Sunday, September 23, 2007

One player (and one dealer?) per hand

Thanks to a horrible mistake by an experienced dealer, Michelle got ripped off of a big pot in our Muck session the other night, a swing that made the difference between a winning and losing session for her.

I wasn't in the hand and don't remember all the particulars, but I know she raised pre-flop with A-K, hit a king right away and didn't slow-play. I think the flop was K-9-7. One of the other players in the pot was a friendly, extremely loose, not very knowledgeable and heavily drinking Tracy Morgan look-alike in Seat 9. He kept playing back at Michelle, but she didn't back down, reraising confidently and forcing the dude to pay if he was drawing.

By the river there was a possible straight on the board -- something like K-9-7-10-6. Again, Tracy Morgan bet, but now Michelle, smart enough to slow down with one pair only on a board like this, just called him.

"Ah," Tracy Morgan said, "I just have the 9," and he gave his cards a dispirited, disinterested flip toward the middle. He knew he was beat.

The cards bounced, landing face down -- not in the muck, but on top of the shuffling machine and touching the giant pile of chips.

Here's where the dealer, a woman we've known a long time, made the move that will cost her all future tokes from both Michelle and me. She asked Tracy, "Are you sure you want to muck that," and as he reached in robotically to turn over his cards she announced: "straight." Tracy looked at his cards -- A-8, no 9 -- and literally counted out the 6-7-8-9-10 on his fingers to confirm he had a straight.

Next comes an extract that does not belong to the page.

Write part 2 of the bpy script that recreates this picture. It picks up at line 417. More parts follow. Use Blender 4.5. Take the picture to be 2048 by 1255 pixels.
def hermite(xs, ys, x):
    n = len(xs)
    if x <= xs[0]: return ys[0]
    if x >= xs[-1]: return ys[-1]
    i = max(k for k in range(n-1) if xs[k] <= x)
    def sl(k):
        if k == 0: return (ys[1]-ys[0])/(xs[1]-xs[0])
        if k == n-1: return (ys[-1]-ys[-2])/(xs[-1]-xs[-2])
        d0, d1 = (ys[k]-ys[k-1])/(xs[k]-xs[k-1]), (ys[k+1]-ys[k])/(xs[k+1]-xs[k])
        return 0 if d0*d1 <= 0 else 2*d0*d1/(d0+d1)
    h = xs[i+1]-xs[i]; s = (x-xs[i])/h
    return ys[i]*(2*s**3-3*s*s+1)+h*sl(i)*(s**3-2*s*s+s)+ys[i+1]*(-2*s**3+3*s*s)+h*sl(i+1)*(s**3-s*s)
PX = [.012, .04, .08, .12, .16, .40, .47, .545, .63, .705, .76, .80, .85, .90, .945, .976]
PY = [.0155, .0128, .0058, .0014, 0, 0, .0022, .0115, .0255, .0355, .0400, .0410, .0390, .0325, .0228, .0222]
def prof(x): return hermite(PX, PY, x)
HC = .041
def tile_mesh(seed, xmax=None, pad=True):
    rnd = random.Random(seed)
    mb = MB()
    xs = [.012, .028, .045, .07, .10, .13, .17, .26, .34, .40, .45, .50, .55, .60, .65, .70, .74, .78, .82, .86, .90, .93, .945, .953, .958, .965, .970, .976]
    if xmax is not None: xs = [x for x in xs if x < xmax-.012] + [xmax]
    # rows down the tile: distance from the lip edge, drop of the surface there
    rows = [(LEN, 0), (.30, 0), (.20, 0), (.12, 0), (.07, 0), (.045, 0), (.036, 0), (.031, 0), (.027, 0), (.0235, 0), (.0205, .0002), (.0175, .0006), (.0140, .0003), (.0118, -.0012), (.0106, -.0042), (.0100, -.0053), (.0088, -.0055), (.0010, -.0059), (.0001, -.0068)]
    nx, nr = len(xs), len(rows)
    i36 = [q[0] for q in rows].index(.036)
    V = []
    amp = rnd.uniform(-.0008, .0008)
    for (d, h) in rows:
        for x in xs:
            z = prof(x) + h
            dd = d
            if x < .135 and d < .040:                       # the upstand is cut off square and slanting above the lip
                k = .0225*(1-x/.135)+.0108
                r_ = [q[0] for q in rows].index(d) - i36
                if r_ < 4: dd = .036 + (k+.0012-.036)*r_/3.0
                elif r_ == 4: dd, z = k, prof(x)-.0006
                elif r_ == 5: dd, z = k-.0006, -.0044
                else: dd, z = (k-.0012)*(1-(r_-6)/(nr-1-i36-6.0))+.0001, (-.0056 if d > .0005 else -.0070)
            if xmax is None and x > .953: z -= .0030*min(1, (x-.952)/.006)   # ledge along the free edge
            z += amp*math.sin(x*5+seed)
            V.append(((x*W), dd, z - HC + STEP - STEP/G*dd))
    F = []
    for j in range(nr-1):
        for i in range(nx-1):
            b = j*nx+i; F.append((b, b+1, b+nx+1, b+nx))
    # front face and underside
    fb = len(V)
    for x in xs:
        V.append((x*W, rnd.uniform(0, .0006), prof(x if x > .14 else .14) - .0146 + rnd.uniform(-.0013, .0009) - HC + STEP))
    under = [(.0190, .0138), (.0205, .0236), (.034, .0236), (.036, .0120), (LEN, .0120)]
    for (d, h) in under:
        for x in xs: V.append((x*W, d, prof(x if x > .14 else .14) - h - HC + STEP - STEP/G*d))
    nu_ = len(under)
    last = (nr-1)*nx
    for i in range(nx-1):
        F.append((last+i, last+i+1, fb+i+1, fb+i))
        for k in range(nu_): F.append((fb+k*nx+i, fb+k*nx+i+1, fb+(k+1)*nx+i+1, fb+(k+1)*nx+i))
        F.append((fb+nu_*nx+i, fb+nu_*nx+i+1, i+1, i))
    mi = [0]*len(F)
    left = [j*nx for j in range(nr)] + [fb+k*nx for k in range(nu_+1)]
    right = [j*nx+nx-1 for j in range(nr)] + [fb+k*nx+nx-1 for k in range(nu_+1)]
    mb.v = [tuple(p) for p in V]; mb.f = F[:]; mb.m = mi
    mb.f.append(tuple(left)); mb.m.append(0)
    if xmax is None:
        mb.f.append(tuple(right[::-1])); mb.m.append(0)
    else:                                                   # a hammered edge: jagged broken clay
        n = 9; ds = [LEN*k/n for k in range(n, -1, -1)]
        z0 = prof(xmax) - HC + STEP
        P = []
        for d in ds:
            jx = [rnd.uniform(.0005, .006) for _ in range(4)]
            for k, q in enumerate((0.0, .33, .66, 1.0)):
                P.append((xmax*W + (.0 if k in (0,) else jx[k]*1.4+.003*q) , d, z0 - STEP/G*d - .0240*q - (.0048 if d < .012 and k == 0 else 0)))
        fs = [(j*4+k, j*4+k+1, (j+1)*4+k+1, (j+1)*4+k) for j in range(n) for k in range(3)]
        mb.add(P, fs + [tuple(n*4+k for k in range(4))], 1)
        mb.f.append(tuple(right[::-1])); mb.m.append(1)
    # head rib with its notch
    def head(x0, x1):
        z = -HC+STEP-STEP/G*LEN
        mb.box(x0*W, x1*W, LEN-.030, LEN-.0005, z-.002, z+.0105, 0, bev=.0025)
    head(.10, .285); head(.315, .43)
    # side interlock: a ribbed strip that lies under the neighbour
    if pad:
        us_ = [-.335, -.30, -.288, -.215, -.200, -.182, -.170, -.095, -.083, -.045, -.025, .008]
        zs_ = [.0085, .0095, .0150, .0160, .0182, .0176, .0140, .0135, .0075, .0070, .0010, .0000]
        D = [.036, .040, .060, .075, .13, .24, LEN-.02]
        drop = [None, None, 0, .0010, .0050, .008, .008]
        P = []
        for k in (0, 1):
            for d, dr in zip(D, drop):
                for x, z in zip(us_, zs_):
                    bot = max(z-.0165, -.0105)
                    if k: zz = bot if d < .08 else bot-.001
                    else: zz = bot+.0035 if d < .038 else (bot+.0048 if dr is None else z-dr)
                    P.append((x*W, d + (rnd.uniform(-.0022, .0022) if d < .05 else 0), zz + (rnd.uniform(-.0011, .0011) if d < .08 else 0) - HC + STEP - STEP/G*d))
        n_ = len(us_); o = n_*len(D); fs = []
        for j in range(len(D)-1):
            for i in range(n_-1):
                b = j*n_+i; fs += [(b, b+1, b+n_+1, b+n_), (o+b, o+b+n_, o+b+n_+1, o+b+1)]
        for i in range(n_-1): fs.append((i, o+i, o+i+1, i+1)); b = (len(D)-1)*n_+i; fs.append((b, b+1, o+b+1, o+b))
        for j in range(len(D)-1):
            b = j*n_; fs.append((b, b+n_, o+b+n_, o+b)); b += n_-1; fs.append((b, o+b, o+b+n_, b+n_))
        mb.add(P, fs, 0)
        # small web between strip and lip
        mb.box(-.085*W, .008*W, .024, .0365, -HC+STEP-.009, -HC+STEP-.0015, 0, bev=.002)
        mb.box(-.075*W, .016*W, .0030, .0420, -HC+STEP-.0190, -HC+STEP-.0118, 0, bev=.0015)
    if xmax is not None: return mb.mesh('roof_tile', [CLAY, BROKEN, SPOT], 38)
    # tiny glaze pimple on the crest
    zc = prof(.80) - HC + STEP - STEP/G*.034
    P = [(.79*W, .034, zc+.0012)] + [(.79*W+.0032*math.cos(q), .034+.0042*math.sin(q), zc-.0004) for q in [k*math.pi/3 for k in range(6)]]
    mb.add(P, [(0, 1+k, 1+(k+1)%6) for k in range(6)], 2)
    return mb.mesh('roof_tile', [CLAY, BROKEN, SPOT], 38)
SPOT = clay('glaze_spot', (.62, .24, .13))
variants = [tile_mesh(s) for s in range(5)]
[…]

"Oh, I didn't even know I had that," he said.

How Michelle kept from leaping across the table and knocking their two heads together I'll never know. She didn't even call the floor for a ruling, although she asked a supervisor about it later and was informed she would have lost the appeal since Tracy's cards never touched the muck.

Still, very bad play by the dealer known as Triple-H. This also strikes me as a bad policy by the Muck. The man surrendered his hand and miscalled it to boot. The dealer, who may have seen the player's cards as they tumbled feltward, should not assist him in reclaiming his hand and dragging the pot. In many other rooms this ruling would go in Michelle's favor.